Der Name täuscht: Ihre Beteiligungen an den Focus-Medien hat Tomorrow Focus (TMF) mittlerweile abgestoßen. TMF ist jetzt ein Onlinereiseanbieter. Größte Beteiligung und stärkste Marke ist das Buchungsportal Holidaycheck.de. Investoren wünschen sich deshalb schon eine Umbenennung des Konzerns. Zusätzlich gehören die Wetterseiten von Meteovista zum Konzern sowie das im Benelux-Raum führende Hotelbewertungsportal Zoover.
Die Konkurrenz unter den Buchungsportalen ist groß. Neben Marktführer Tui buhlen auch ProSiebenSat.1 mit weg.de und ab-in-den-urlaub.de von Unister um Urlauber. Im ersten Halbjahr 2015 gab TMF deshalb 4,4 Millionen Euro mehr an Werbung aus.

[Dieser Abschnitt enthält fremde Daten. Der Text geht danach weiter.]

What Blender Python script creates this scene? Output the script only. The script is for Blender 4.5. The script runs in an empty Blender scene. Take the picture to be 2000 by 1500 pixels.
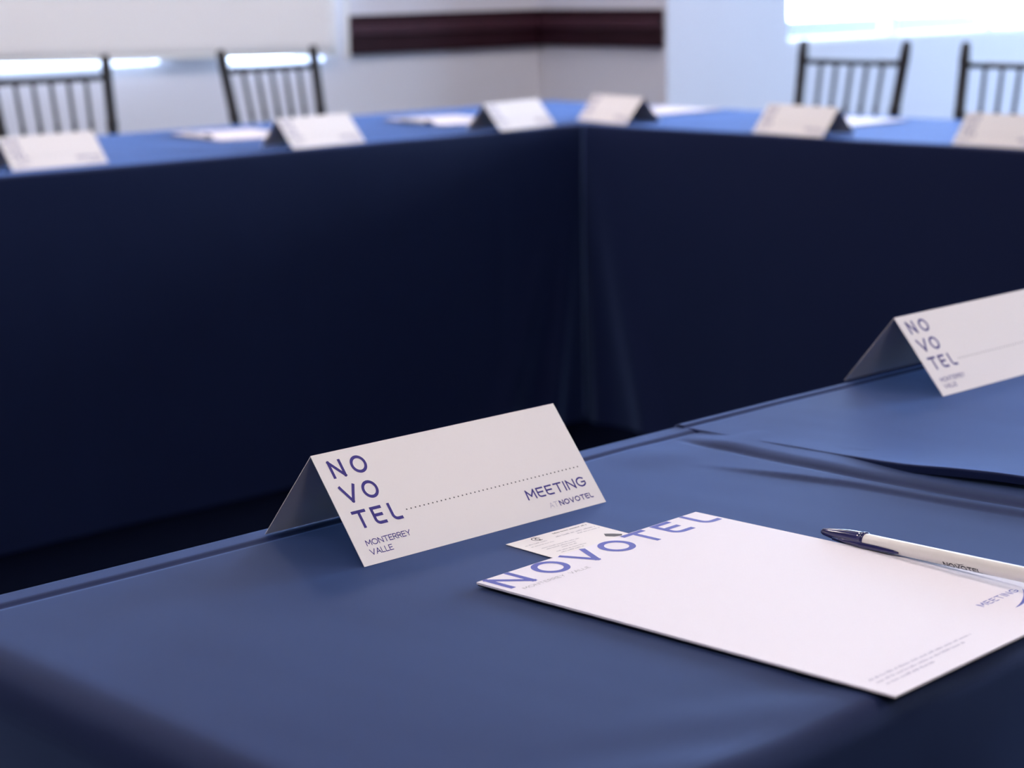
import bpy, bmesh, math, random
from mathutils import Vector, Matrix

random.seed(7)
SC = bpy.context.scene
COL = SC.collection
PI = math.pi

# ------------------------------------------------------------------ camera
TABLE_Z = 0.74
CAM_H = 0.36035
F_PX = 3918.76
PITCH, ROLL, YAW = 0.201493, -0.017098, 0.761342
fwd = Vector((math.sin(YAW) * math.cos(PITCH), math.cos(YAW) * math.cos(PITCH), -math.sin(PITCH)))
rgt = Vector((math.cos(YAW), -math.sin(YAW), 0.0))
upv = rgt.cross(fwd)
r2 = math.cos(ROLL) * rgt + math.sin(ROLL) * upv
u2 = -math.sin(ROLL) * rgt + math.cos(ROLL) * upv
cam_data = bpy.data.cameras.new('camera')
cam = bpy.data.objects.new('camera', cam_data)
COL.objects.link(cam)
M = Matrix((r2, u2, -fwd)).transposed().to_4x4()
M.translation = Vector((0, 0, TABLE_Z + CAM_H))
cam.matrix_world = M
cam_data.sensor_width = 36.0
cam_data.lens = F_PX / 2000.0 * 36.0
cam_data.clip_start = 0.02
cam_data.clip_end = 200
cam_data.dof.use_dof = True
cam_data.dof.focus_distance = 1.27
cam_data.dof.aperture_fstop = 8.5
SC.camera = cam

# ------------------------------------------------------------------ daylight and exposure
SKY_STRENGTH = 14.0
SKY_COL = (0.62, 0.76, 1.0)
FILL_STRENGTH = 20.0
FILL_COL = (1.0, 0.88, 0.84)
world = bpy.data.worlds.new('sky')
SC.world = world
world.use_nodes = True
bgn = world.node_tree.nodes['Background']
bgn.inputs['Color'].default_value = SKY_COL + (1,)
bgn.inputs['Strength'].default_value = SKY_STRENGTH
vs = SC.view_settings
vs.view_transform = 'Standard'
vs.look = 'None'
vs.gamma = 1.0
vs.use_curve_mapping = False
vs.exposure = 0.14


def portal(name, centre, sx, sy, direction):
    """light portal in a window opening: helps the sky light find the window"""
    l = bpy.data.lights.new(name, 'AREA')
    l.shape = 'RECTANGLE'
    l.size, l.size_y = sx, sy
    l.cycles.is_portal = True
    o = bpy.data.objects.new(name, l)
    COL.objects.link(o)
    o.location = centre
    o.rotation_euler = Vector(direction).to_track_quat('-Z', 'Z').to_euler()
    return o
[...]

Schon 2014 nahm der Konzern 6,6 Millionen mehr in die Hand, um Kunden zu gewinnen. Anfang August kündigte der Vorstand an, man erwarte 2015 kein operatives Wachstum, sondern konstante Erträge. Ein Grund: Der starke Schweizer Franken belastet – die Zentrale von Holidaycheck liegt in der Schweiz. Währungsverluste könnten das Ergebnis um maximal 2,2 Millionen Euro drücken, prognostiziert TMF.
TMF ist an der Börse 190 Millionen Euro wert. Als der Konzern 2013 die fehlenden sechs Prozent der Anteile an Holidaycheck übernommen hatte, bewertete er das Reiseportal allein mit insgesamt 250 Millionen Euro. Anleger, die TMF deshalb für unterbewertet halten, sollten mit einem möglichen Einstieg aber erste Jahresergebnisse nach dem Verkauf der Focus-Medien abwarten.